Quelque chose se transforme en profondeur dans le cinéma français.
Dans le même temps, Anatomie d’une chute poursuivait son chemin triomphal et obtenait six récompenses dont, pour seulement la deuxième fois dans l’histoire des César (24 ans après Tonie Marshall pour Vénus Beauté (Institut)), celui de la meilleure réalisation pour Justine Triet. 24 heures plus tard, l’Ours d’or du festival de Berlin était décerné à Dahomey, le beau film de Mati Diop sur la restitution par la France de 26 objets d’art dérobés au Bénin. Quelque chose se transforme en profondeur dans le cinéma français. Cette transformation avance sur certains points très vite (la fulgurante ascension d’une génération de cinéastes qui triomphe sur la scène internationale et rafle tous les prix : Julia Ducournau, Alice Diop, Audrey Diwan, Justine Triet, Mati Diop) et sur d’autres de façon plus accidentée (le progressif dévoilement de pratiques délictueuses, la remise en cause d’une dissymétrie du pouvoir, la mise en place de protocoles de protection contre les abus).

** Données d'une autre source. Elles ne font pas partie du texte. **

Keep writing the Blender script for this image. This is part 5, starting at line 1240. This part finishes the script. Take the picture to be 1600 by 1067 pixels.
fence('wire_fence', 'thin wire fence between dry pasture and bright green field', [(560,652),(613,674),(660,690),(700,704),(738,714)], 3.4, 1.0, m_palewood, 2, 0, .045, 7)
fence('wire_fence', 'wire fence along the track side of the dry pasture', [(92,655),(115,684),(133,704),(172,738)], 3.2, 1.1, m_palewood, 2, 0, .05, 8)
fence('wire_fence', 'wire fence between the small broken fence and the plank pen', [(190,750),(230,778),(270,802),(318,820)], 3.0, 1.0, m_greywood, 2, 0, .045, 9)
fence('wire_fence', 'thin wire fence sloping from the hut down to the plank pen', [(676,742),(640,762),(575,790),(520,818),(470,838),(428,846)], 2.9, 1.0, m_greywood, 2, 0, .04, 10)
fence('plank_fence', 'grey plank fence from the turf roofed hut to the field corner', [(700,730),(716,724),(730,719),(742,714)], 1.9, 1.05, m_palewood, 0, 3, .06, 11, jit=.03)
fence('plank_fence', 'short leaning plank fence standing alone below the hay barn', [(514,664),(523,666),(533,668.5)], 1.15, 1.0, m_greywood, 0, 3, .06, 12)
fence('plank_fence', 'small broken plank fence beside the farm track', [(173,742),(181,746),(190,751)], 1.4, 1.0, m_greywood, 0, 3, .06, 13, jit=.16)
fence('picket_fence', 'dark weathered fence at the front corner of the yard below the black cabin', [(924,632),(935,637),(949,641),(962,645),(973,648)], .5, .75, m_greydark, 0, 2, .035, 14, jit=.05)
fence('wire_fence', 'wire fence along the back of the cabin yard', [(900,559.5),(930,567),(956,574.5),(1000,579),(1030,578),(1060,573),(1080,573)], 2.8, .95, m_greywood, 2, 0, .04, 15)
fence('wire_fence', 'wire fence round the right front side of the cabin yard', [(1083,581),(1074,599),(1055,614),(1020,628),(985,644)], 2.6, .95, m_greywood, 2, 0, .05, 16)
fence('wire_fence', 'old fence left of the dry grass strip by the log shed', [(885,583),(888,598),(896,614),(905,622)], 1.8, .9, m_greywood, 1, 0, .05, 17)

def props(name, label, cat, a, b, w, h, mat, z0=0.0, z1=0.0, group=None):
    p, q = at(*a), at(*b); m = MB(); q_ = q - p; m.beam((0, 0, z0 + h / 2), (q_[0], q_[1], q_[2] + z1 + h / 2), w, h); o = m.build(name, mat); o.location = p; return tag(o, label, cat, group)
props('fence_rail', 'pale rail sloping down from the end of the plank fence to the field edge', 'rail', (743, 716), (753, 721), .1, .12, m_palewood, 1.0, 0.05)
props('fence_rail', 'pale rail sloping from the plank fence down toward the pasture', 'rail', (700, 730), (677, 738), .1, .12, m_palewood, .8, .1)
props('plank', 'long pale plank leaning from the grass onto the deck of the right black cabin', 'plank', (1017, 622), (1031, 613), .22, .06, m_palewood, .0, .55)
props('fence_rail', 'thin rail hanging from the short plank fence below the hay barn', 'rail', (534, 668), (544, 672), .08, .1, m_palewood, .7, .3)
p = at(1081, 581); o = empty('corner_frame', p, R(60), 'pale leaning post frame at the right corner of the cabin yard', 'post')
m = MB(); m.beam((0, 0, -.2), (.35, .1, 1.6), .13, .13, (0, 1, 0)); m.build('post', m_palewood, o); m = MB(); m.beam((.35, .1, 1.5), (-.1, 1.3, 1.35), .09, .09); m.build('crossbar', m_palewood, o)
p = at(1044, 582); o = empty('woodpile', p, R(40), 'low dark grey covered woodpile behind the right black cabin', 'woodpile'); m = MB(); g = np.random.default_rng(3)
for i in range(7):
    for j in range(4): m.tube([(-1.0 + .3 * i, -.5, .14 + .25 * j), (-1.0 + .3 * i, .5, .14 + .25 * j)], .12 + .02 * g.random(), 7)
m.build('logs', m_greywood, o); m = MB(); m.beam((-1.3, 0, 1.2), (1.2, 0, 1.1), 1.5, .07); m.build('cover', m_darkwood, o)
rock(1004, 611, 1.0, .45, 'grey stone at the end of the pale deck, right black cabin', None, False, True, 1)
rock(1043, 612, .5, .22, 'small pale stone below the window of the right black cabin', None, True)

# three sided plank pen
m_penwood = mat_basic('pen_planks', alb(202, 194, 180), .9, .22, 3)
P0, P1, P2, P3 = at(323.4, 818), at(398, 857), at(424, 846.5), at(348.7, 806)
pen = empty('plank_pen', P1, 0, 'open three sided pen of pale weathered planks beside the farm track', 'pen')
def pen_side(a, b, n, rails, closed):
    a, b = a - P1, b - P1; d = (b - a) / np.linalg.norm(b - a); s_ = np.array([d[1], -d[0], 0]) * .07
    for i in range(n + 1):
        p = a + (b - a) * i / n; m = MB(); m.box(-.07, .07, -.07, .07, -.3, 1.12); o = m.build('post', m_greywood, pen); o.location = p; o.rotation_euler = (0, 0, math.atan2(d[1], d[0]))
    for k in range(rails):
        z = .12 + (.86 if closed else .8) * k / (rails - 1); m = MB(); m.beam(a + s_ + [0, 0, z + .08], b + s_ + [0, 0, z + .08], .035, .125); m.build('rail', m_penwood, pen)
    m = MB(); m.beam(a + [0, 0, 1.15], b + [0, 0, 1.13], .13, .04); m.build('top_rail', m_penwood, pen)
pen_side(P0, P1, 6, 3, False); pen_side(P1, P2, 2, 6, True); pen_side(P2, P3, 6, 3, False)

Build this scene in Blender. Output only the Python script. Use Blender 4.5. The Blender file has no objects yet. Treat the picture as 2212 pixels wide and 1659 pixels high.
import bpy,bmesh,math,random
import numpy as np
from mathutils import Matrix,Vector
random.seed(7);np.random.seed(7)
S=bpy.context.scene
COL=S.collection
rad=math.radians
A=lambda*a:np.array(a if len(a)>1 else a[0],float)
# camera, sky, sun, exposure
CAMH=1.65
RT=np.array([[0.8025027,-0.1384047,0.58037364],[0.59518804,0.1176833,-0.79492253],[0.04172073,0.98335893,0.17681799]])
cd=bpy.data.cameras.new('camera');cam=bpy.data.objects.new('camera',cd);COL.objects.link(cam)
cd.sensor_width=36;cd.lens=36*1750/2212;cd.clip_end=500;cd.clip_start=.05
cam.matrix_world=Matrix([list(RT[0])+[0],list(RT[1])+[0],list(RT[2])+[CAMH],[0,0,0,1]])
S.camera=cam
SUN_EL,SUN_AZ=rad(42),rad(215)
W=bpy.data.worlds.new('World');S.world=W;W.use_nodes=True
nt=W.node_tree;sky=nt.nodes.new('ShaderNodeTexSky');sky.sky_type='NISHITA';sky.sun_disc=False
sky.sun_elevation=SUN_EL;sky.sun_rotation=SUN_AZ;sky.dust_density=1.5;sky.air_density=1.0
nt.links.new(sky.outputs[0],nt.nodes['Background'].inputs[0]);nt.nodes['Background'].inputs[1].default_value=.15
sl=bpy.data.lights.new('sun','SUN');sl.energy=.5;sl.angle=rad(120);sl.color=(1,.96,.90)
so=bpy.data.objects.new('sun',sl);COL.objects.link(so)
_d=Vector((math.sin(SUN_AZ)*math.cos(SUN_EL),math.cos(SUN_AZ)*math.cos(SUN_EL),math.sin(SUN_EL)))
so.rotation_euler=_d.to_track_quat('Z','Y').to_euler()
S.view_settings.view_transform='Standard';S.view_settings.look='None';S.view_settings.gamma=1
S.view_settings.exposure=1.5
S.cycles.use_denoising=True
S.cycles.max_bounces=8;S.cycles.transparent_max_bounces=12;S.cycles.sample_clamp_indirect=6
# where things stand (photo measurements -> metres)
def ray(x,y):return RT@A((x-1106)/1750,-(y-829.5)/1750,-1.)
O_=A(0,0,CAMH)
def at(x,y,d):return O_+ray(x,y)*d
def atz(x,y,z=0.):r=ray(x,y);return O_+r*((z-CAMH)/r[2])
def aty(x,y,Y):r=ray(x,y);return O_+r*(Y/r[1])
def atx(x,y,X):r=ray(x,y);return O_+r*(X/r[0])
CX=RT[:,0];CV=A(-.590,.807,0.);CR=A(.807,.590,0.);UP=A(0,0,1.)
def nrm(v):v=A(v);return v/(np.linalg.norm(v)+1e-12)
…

Si la figure de Judith Godrèche a une telle force d’incarnation, c’est aussi qu’elle joint les deux : sa parole avant de s’exprimer dans de nombreuses tribunes a d’abord été celle d’une autrice et a donné lieu à une œuvre extrêmement frappante (la série Icon of French Cinema). En tout cas, ce serait un aveuglement de penser que cette synchronie (l’éclatante réussite artistique d’un cinéma d’autrices, la réforme du fonctionnement de l’industrie du cinéma) serait incidente. Les deux termes résultent d’une même dynamique vertueuse et d’un même cheminement vers, dans tous les sens du terme, le meilleur.